[Records excerpted from a collection]
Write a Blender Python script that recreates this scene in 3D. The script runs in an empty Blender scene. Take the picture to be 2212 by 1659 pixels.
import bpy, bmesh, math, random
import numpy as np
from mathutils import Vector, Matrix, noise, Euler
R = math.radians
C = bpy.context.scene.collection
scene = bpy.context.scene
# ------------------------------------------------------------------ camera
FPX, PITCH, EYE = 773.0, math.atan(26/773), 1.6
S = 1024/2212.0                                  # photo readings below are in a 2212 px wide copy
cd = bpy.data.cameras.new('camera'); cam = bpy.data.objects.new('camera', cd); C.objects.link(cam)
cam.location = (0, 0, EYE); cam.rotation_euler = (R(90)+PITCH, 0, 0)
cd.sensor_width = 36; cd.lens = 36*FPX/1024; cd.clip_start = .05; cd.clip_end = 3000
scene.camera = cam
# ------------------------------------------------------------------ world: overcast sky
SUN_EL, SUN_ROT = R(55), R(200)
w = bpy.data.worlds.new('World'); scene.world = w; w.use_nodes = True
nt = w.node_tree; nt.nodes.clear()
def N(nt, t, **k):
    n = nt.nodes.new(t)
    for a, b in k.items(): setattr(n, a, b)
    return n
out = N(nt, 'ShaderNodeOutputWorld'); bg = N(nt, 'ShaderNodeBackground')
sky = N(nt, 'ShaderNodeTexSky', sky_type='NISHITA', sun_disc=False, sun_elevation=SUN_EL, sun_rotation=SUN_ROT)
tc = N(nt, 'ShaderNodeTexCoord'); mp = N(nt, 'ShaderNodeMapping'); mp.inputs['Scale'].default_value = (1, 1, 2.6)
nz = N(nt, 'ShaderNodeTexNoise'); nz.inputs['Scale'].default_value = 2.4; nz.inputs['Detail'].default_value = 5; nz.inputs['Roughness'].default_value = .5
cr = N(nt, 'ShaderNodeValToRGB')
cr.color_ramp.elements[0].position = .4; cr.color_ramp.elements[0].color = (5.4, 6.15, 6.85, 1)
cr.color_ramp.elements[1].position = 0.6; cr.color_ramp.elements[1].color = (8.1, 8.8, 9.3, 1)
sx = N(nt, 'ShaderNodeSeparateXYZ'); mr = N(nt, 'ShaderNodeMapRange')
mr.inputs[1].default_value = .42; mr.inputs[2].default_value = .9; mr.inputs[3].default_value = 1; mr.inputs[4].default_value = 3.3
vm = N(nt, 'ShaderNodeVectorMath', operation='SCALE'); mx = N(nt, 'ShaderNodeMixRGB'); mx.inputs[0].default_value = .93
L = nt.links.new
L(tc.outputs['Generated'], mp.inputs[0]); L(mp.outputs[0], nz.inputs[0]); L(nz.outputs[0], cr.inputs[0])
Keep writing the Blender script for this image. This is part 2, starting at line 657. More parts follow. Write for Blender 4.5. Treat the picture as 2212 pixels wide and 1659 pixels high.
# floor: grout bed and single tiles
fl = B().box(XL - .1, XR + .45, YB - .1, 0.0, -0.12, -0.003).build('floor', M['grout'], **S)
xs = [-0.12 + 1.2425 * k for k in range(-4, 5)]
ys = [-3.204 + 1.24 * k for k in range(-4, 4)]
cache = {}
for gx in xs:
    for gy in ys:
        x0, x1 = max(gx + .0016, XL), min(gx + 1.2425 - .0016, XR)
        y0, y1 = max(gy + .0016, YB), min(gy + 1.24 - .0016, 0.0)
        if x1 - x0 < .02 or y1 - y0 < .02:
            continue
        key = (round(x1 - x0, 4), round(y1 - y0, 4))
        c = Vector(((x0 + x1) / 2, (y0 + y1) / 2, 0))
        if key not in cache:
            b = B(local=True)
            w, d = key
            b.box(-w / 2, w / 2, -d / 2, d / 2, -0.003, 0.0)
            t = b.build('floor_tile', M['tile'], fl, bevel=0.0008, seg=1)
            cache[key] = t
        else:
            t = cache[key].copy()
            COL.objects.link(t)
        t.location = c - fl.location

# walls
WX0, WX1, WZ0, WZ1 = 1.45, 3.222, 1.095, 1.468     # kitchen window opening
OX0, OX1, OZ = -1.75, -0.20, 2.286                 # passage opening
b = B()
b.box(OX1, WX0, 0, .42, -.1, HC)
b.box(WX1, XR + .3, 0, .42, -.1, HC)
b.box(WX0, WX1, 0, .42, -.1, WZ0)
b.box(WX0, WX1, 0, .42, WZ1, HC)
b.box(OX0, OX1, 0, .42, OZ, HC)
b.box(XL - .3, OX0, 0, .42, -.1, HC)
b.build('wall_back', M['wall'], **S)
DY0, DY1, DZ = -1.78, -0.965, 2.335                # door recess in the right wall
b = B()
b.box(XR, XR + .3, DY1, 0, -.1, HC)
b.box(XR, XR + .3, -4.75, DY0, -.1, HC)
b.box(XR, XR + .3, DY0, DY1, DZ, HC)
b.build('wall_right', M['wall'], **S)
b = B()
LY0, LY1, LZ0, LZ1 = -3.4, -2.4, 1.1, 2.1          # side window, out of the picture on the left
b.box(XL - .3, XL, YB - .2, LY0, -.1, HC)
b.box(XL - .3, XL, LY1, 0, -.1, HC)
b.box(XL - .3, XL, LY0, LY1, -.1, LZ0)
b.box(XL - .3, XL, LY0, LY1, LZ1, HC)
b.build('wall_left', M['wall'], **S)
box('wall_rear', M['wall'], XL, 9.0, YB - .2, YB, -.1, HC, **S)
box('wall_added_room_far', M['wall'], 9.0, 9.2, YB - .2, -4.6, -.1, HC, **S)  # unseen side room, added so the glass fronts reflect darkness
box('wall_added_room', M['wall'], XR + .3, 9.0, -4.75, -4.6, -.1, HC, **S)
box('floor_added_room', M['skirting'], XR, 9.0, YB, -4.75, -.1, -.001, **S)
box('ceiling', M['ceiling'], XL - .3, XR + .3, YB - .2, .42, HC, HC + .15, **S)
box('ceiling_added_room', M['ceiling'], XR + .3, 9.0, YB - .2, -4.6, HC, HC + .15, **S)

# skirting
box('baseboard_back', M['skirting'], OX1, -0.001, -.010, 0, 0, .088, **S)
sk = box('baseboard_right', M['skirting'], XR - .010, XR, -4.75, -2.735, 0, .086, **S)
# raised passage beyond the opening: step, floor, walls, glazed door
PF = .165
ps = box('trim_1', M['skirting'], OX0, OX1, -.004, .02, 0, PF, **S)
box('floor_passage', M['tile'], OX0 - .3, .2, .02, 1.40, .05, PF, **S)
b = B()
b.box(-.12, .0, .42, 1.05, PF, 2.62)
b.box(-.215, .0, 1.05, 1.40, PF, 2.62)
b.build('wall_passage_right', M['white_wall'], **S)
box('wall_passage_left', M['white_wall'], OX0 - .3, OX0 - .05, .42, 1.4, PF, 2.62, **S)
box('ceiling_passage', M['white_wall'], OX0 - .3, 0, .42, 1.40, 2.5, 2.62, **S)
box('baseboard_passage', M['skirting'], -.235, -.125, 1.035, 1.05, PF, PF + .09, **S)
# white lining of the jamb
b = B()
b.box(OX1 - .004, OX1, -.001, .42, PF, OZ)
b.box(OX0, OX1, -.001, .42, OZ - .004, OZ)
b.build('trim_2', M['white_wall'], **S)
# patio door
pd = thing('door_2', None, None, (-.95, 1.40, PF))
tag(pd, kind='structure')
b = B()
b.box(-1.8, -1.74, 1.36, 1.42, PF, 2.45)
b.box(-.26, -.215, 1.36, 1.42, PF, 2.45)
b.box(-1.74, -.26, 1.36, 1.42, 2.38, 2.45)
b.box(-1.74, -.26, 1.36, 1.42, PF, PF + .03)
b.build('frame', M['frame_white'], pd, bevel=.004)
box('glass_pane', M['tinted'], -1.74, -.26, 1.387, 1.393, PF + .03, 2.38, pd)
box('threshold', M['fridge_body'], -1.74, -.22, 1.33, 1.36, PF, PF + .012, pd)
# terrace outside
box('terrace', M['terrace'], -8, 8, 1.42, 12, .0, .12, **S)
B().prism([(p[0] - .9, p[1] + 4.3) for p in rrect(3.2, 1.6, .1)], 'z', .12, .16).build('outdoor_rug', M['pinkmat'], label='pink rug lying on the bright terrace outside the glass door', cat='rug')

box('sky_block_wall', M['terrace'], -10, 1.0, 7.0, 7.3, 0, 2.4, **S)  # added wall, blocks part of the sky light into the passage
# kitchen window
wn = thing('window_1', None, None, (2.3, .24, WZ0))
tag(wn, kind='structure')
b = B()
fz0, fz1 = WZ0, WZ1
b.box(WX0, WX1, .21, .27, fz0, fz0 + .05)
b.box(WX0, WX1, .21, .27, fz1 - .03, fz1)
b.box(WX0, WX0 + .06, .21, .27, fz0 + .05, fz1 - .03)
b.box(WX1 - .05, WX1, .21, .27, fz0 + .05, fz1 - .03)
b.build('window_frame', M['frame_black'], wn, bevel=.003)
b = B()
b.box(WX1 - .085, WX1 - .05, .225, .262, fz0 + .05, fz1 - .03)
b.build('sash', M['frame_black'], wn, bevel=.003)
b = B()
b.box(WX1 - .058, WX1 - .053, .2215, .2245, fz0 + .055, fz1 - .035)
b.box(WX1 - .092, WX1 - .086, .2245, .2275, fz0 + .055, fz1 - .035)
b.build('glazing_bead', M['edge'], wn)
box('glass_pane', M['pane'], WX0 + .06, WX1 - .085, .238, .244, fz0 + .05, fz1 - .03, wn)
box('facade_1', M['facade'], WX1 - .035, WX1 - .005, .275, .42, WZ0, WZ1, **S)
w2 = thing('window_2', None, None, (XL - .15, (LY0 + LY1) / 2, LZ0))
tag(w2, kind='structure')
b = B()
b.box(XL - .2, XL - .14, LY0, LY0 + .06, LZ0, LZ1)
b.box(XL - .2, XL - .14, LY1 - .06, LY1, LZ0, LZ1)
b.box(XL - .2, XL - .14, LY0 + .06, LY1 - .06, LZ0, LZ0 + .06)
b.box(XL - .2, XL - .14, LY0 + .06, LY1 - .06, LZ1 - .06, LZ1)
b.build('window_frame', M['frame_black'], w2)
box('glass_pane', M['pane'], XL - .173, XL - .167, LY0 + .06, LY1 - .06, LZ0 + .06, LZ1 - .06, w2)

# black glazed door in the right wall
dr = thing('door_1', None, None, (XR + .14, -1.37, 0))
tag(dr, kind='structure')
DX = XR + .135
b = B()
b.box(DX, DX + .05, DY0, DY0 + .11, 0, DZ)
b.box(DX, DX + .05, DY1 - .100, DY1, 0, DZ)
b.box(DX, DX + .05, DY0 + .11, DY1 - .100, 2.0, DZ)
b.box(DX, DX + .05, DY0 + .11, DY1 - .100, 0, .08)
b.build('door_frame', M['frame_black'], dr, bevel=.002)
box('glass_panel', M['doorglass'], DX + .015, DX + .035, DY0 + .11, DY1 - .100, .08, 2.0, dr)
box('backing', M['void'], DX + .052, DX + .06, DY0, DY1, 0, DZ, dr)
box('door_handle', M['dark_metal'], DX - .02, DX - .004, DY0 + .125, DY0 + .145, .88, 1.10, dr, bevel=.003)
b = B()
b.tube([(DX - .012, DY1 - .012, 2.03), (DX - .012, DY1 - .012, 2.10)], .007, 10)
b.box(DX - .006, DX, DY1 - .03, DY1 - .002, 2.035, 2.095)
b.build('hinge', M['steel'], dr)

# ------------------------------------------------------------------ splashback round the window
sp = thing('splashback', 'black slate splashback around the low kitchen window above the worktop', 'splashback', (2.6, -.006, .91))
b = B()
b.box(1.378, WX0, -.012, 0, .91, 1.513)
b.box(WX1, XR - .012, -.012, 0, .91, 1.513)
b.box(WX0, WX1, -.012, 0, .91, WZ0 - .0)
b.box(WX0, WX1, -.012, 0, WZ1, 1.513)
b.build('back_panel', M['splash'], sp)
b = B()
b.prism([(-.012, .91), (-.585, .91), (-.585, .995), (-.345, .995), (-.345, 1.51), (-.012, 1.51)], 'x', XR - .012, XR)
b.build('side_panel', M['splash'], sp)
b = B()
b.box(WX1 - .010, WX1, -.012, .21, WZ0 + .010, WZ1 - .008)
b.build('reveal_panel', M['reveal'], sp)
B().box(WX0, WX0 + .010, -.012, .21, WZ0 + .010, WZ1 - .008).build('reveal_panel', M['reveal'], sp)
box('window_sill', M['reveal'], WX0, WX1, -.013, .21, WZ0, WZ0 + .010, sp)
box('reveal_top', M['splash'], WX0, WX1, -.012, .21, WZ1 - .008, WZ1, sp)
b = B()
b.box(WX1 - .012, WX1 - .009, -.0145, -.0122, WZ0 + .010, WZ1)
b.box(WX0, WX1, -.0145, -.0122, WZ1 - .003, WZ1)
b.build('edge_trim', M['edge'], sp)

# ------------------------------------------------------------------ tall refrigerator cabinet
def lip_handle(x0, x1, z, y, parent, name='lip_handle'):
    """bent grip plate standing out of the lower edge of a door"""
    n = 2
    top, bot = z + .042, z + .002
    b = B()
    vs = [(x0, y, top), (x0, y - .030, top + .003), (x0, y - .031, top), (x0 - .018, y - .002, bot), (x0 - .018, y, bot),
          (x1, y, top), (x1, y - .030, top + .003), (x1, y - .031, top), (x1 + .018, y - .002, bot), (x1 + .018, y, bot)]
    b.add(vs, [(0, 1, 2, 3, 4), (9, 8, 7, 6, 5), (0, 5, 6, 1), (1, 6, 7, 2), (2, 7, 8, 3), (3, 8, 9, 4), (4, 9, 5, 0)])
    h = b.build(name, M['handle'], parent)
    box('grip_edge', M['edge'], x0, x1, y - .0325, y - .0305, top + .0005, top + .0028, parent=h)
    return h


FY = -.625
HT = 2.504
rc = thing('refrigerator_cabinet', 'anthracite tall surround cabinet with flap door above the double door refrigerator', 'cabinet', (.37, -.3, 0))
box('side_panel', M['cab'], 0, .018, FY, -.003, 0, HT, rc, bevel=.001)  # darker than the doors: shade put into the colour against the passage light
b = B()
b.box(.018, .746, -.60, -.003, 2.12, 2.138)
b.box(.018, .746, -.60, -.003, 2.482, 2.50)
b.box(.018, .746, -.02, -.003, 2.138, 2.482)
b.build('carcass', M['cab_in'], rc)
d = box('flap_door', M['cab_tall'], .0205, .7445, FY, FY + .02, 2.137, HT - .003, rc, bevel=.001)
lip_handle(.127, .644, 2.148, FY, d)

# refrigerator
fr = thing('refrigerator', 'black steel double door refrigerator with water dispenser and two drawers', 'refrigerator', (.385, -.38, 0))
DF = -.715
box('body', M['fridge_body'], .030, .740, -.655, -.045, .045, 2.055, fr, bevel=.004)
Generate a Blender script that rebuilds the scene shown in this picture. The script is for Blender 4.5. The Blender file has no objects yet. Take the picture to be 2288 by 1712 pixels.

* **WHAT YOU ARE ASKED TO DO**: Pull out all lines containing "Blender".

* **RESPONSE TO THIS EXERCISE**:
Write a Blender Python script that recreates this scene in 3D. The script runs in an empty Blender scene. Take the picture to be 2212 by 1659 pixels.
Keep writing the Blender script for this image. This is part 2, starting at line 657. More parts follow. Write for Blender 4.5. Treat the picture as 2212 pixels wide and 1659 pixels high.
Generate a Blender script that rebuilds the scene shown in this picture. The script is for Blender 4.5. The Blender file has no objects yet. Take the picture to be 2288 by 1712 pixels.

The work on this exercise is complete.